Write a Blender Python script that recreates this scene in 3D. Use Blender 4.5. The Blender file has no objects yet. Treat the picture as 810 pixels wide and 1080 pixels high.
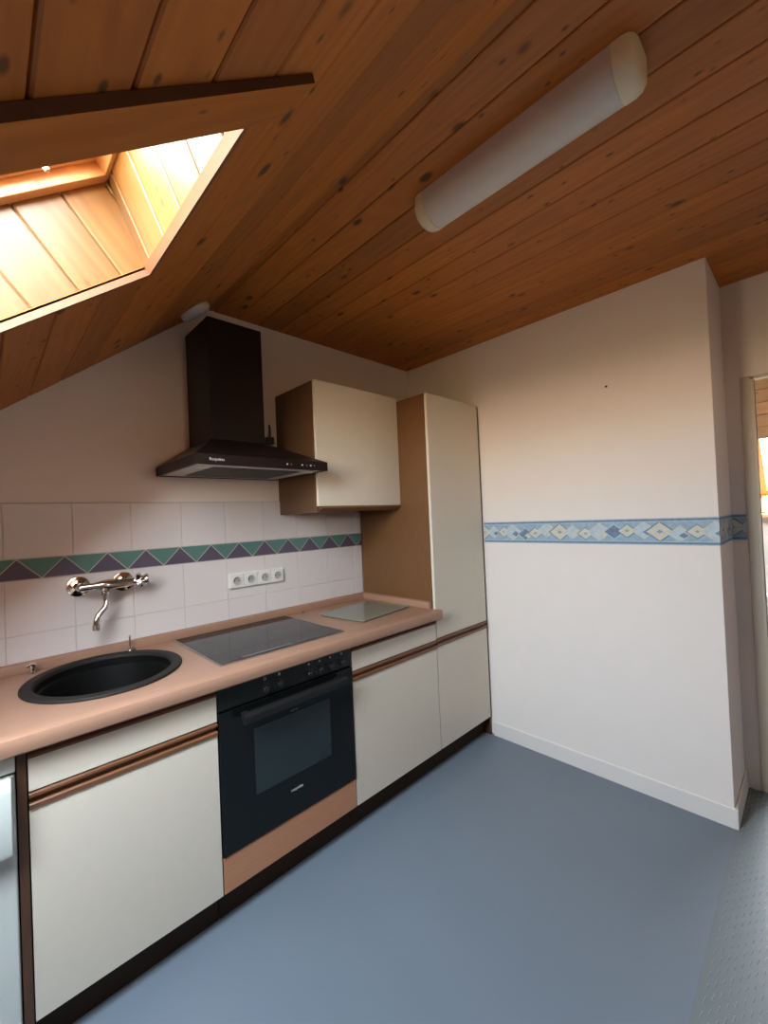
import bpy, math, random
from mathutils import Vector, Matrix
random.seed(7)
C = bpy.context.scene.collection
SC = bpy.context.scene
PI = math.pi
SL = 0.7947                      # rise of the roof slope per metre
XF, ZC = 0.264, 2.4646           # fold line and flat ceiling height
def slope_z(x): return ZC - SL * (XF - x)
_l = math.hypot(1, SL)
SD = Vector((1/_l, 0, SL/_l))    # up the slope
SNU = Vector((-SL/_l, 0, 1/_l))  # slope normal, outwards / up
FOLD = Vector((XF, 0, ZC))

# ------------------------------------------------------------------ camera
cy, cp, cr, cf = 0.768204790, 0.0124957720, -0.0436628827, 439.377710
f = Vector((math.sin(cy)*math.cos(cp), math.cos(cy)*math.cos(cp), math.sin(cp)))
rt = Vector((math.cos(cy), -math.sin(cy), 0)); up = rt.cross(f)
r2 = rt*math.cos(cr) + up*math.sin(cr); u2 = -rt*math.sin(cr) + up*math.cos(cr)
cam = bpy.data.cameras.new('camera'); co = bpy.data.objects.new('camera', cam); C.objects.link(co)
m = Matrix((r2, u2, -f)).transposed().to_4x4(); m.translation = Vector((-0.57134, -2.06363, 1.39387))
co.matrix_world = m
cam.sensor_fit = 'VERTICAL'; cam.sensor_height = 24.0; cam.lens = cf/1080*24.0
cam.clip_start = 0.02; cam.clip_end = 200
SC.camera = co

# ------------------------------------------------------------------ exposure, sky
SC.view_settings.view_transform = 'Standard'; SC.view_settings.look = 'None'
SC.view_settings.gamma = 1.0; SC.view_settings.use_curve_mapping = False
SC.view_settings.exposure = 3.05
w = bpy.data.worlds.new('sky'); SC.world = w; w.use_nodes = True
nt = w.node_tree; nt.nodes.clear()
tc = nt.nodes.new('ShaderNodeTexCoord'); sx = nt.nodes.new('ShaderNodeSeparateXYZ')
cr_ = nt.nodes.new('ShaderNodeValToRGB'); bg = nt.nodes.new('ShaderNodeBackground'); wo = nt.nodes.new('ShaderNodeOutputWorld')
mp = nt.nodes.new('ShaderNodeMapRange'); mp.inputs[1].default_value = -1; mp.inputs[2].default_value = 1
nt.links.new(tc.outputs['Generated'], sx.inputs[0]); nt.links.new(sx.outputs[2], mp.inputs[0])
nt.links.new(mp.outputs[0], cr_.inputs[0]); nt.links.new(cr_.outputs[0], bg.inputs[0]); nt.links.new(bg.outputs[0], wo.inputs[0])
e = cr_.color_ramp.elements
e[0].position = 0.0; e[0].color = (.16, .14, .08, 1)
e[1].position = 1.0; e[1].color = (.72, .84, 1.0, 1)
for p, c in ((.46, (.40, .30, .17, 1)), (.476, (1.15, .80, .50, 1)), (.52, (1.15, .86, .58, 1)), (.56, (.98, 1.0, 1.02, 1))):
    q = e.new(p); q.color = c
bg.inputs[1].default_value = 6.6
SC.cycles.use_denoising = True
SC.cycles.max_bounces = 12; SC.cycles.diffuse_bounces = 8; SC.cycles.glossy_bounces = 4
SC.cycles.transparent_max_bounces = 8
SC.cycles.sample_clamp_indirect = 8.0
SC.cycles.caustics_reflective = False; SC.cycles.caustics_refractive = False

def portal(name, centre, normal_in, ydir, sx_, sy_):
    l = bpy.data.lights.new(name, 'AREA'); l.shape = 'RECTANGLE'; l.size = sx_; l.size_y = sy_
    l.cycles.is_portal = True
    o = bpy.data.objects.new(name, l); C.objects.link(o)
    z = -Vector(normal_in).normalized(); y = Vector(ydir).normalized(); x = y.cross(z)
    mm = Matrix((x, y, z)).transposed().to_4x4(); mm.translation = Vector(centre); o.matrix_world = mm

# skylight openings on the left roof slope: x range, y range
SKX = (-1.27, -0.238)
SKYS = [(-1.418, -0.862)]
RIGHT_SLOPE_X0, RIGHT_SLOPE_X1 = 3.05, 4.5   # far room
for (ya, yb) in SKYS:
    a = Vector((SKX[0], 0, slope_z(SKX[0]))); b = Vector((SKX[1]-.05, 0, slope_z(SKX[1]-.05)))
    c0 = (a+b)/2 + SNU*.36; c0.y = (ya+yb)/2
    portal('sky_portal', c0, -SNU, SD, (yb-ya), (b-a).length+.1)

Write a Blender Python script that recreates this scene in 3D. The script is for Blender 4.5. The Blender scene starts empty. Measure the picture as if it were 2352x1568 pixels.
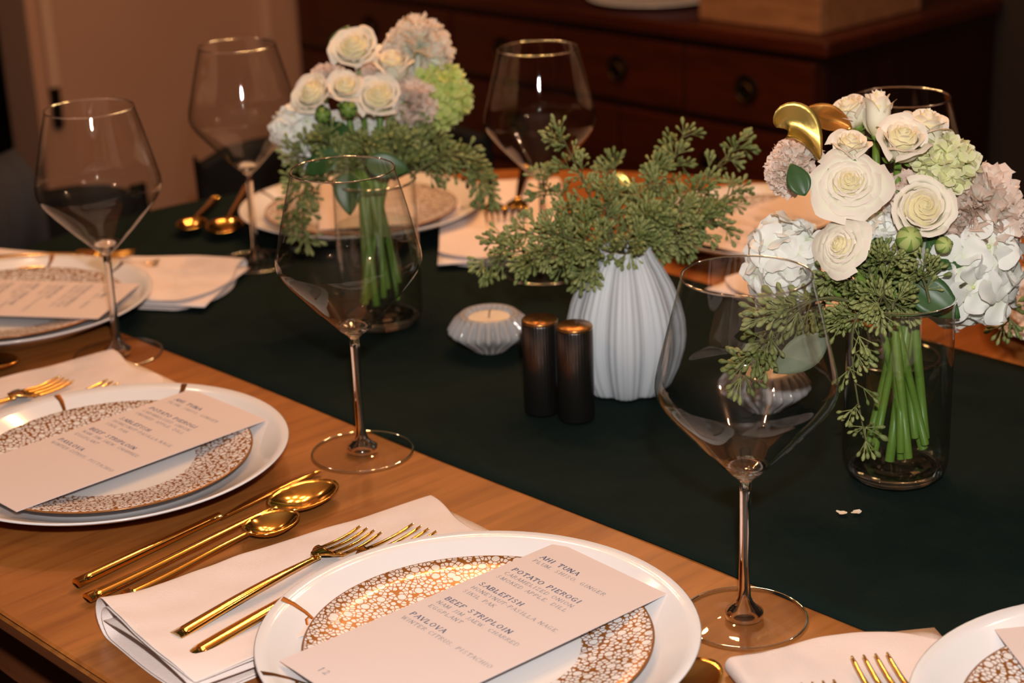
import bpy, math, random
import numpy as np
from mathutils import Matrix, Vector, noise

random.seed(7)
rng = np.random.RandomState(7)
PI = math.pi
SC = bpy.context.scene
COL = SC.collection
TZ = 0.75                      # height of the table top

# ------------------------------------------------------------------ camera
cam_d = bpy.data.cameras.new('camera')
cam_d.sensor_width = 36.0
cam_d.lens = 63.508
cam_d.clip_start = 0.02
cam_o = bpy.data.objects.new('camera', cam_d)
COL.objects.link(cam_o)
R3 = Matrix(((0.694009, -0.222404, 0.684754), (0.719005, 0.263249, -0.64322), (-0.037206, 0.938742, 0.342607)))
cam_o.matrix_world = Matrix.Translation((0, 0, TZ + 0.57711)) @ R3.to_4x4()
cam_d.dof.use_dof = True
cam_d.dof.focus_distance = 1.24
cam_d.dof.aperture_fstop = 7.0
SC.camera = cam_o

# ------------------------------------------------------------------ world, lamps, exposure
w_ = bpy.data.worlds.new('world')
SC.world = w_
w_.use_nodes = True
w_.node_tree.nodes['Background'].inputs[0].default_value = (1.0, 0.75, 0.55, 1)
w_.node_tree.nodes['Background'].inputs[1].default_value = 0.05

def lamp(name, loc, energy, color, radius):
    l = bpy.data.lights.new(name, 'POINT')
    l.energy = energy
    l.color = color
    l.shadow_soft_size = radius
    o = bpy.data.objects.new(name, l)
    o.location = loc
    COL.objects.link(o)
    return o

lamp('camera_flash', (0.01, 0.03, 1.47), 58.0, (1.0, 0.97, 0.915), 0.020)
WARM = (1.0, 0.50, 0.19)
for k in range(8):             # pendant lamp hanging over the middle of the table, above the frame
    a = 2 * PI * k / 8 + 0.3
    lamp('pendant_bulb', (-1.55 + 0.30 * math.cos(a), 1.48 + 0.24 * math.sin(a), 1.74 + 0.06 * (k % 2)), 4.4, WARM, 0.018)
for x, y in ((-2.6, 1.2), (-1.9, 2.2), (-0.4, 2.2), (0.6, 0.8), (-1.0, -0.4)):   # recessed ceiling spots
    lamp('ceiling_spot', (x, y, 2.42), 6.0, (1.0, 0.60, 0.38), 0.03)

SC.view_settings.view_transform = 'Standard'
SC.view_settings.look = 'None'
SC.view_settings.gamma = 1.0
SC.view_settings.use_curve_mapping = False
SC.view_settings.exposure = 0.0
SC.cycles.max_bounces = 24
SC.cycles.transparent_max_bounces = 48
SC.cycles.transmission_bounces = 16
SC.cycles.glossy_bounces = 5
SC.cycles.diffuse_bounces = 3
SC.cycles.caustics_reflective = False
SC.cycles.caustics_refractive = False
SC.cycles.sample_clamp_indirect = 6.0

# ------------------------------------------------------------------ materials
def srgb(r, g, b):
    f = lambda c: (c / 255 / 12.92) if c / 255 <= 0.04045 else ((c / 255 + 0.055) / 1.055) ** 2.4
    return (f(r), f(g), f(b), 1)

class NT:
    def __init__(s, name):
        s.m = bpy.data.materials.new(name)
        s.m.use_nodes = True
        s.t = s.m.node_tree
        s.n = s.t.nodes
        s.b = s.n['Principled BSDF']
        s.out = s.n['Material Output']
    def add(s, typ, **kw):
        nd = s.n.new(typ)
        for k, v in kw.items():
            if k.startswith('i_'):
                key = k[2:]
                nd.inputs[int(key) if key.isdigit() else key.replace('_', ' ')].default_value = v
            else:
                setattr(nd, k, v)
        return nd
    def link(s, a, b):
        s.t.links.new(a, b)

def princ(name, col, rough=0.5, metal=0.0, spec=0.5, noise_amt=0.0, noise_scale=40, bump=0.0, bump_scale=200, coat=0.0, trans=0.0, ior=1.45, col2=None, stretch=None, sheen=0.0, sss=0.0, detail=3):
    t = NT(name)
    b = t.b
    b.inputs['Base Color'].default_value = col
    b.inputs['Roughness'].default_value = rough
    b.inputs['Metallic'].default_value = metal
    b.inputs['IOR'].default_value = ior
    b.inputs['Specular IOR Level'].default_value = spec
    b.inputs['Coat Weight'].default_value = coat
    b.inputs['Coat Roughness'].default_value = 0.06
    b.inputs['Transmission Weight'].default_value = trans
    b.inputs['Sheen Weight'].default_value = sheen
    if sss:
        b.inputs['Subsurface Weight'].default_value = sss
        b.inputs['Subsurface Scale'].default_value = 0.004
        b.inputs['Subsurface Radius'].default_value = (1.0, 0.8, 0.5)
    tc = t.add('ShaderNodeTexCoord')
    src = tc.outputs['Object']
    if stretch:
        mp = t.add('ShaderNodeMapping')
        mp.inputs['Scale'].default_value = stretch
        t.link(src, mp.inputs['Vector'])
        src = mp.outputs['Vector']
    if col2 is not None:
        nz = t.add('ShaderNodeTexNoise')
        nz.inputs['Scale'].default_value = noise_scale
        nz.inputs['Detail'].default_value = detail
        t.link(src, nz.inputs['Vector'])
        rp = t.add('ShaderNodeValToRGB')
        rp.color_ramp.elements[0].position = 0.5 - 0.25 * (1 - noise_amt)
        rp.color_ramp.elements[1].position = 0.5 + 0.25 * (1 - noise_amt)
        rp.color_ramp.elements[0].color = col
        rp.color_ramp.elements[1].color = col2
        t.link(nz.outputs['Fac'], rp.inputs['Fac'])
        t.link(rp.outputs['Color'], b.inputs['Base Color'])
    if bump:
        nz2 = t.add('ShaderNodeTexNoise')
        nz2.inputs['Scale'].default_value = bump_scale
        t.link(src, nz2.inputs['Vector'])
        bp = t.add('ShaderNodeBump')
        bp.inputs['Strength'].default_value = bump
        bp.inputs['Distance'].default_value = 0.001
        t.link(nz2.outputs['Fac'], bp.inputs['Height'])
        t.link(bp.outputs['Normal'], b.inputs['Normal'])
    return t.m

def thin_glass(name, tint=(1, 1, 1, 1), f0=0.07, rough=0.035, power=5.0, gain=1.0, absorb=0.0):
    """single-walled clear glass: straight-through transmission + mirror reflection growing to the edges"""
    t = NT(name)
    t.n.remove(t.b)
    lw = t.add('ShaderNodeLayerWeight')
    lw.inputs['Blend'].default_value = 0.5
    p = t.add('ShaderNodeMath', operation='POWER')
    t.link(lw.outputs['Facing'], p.inputs[0])
    p.inputs[1].default_value = power
    m = t.add('ShaderNodeMath', operation='MULTIPLY_ADD')
    t.link(p.outputs[0], m.inputs[0])
    m.inputs[1].default_value = gain * (1 - f0)
    m.inputs[2].default_value = f0
    m.use_clamp = True
    tr = t.add('ShaderNodeBsdfTransparent')
    tr.inputs[0].default_value = tint
    if absorb:
        mixc = t.add('ShaderNodeMix', data_type='RGBA')
        mixc.inputs['A'].default_value = tint
        mixc.inputs['B'].default_value = tuple(c * (1 - absorb) for c in tint[:3]) + (1,)
        p2 = t.add('ShaderNodeMath', operation='POWER')
        t.link(lw.outputs['Facing'], p2.inputs[0])
        p2.inputs[1].default_value = 3.5
        t.link(p2.outputs[0], mixc.inputs['Factor'])
        t.link(mixc.outputs['Result'], tr.inputs[0])
    gl = t.add('ShaderNodeBsdfGlossy')
    gl.inputs['Roughness'].default_value = rough
    mx = t.add('ShaderNodeMixShader')
    t.link(m.outputs[0], mx.inputs[0])
    t.link(tr.outputs[0], mx.inputs[1])
    t.link(gl.outputs[0], mx.inputs[2])
    t.link(mx.outputs[0], t.out.inputs[0])
    return t.m

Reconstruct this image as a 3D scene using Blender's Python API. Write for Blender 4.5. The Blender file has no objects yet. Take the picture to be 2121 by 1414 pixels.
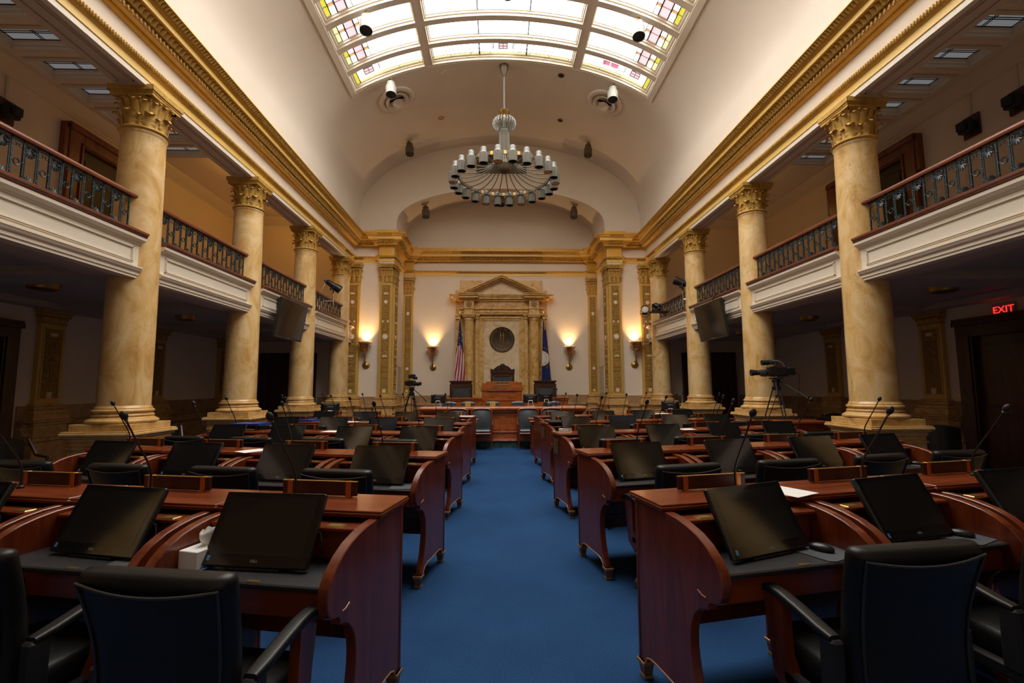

• Stated goal: Out of the preceding entries, pull every line containing the string "that".

• Expected output:
Write a Blender Python script that recreates this scene in 3D. Use Blender 4.5. The Blender file has no objects yet. Treat the picture as 810 pixels wide and 1080 pixels high.
Write a Blender Python script that recreates this scene in 3D. The script is for Blender 4.5. The Blender scene starts empty. Measure the picture as if it were 2352x1568 pixels.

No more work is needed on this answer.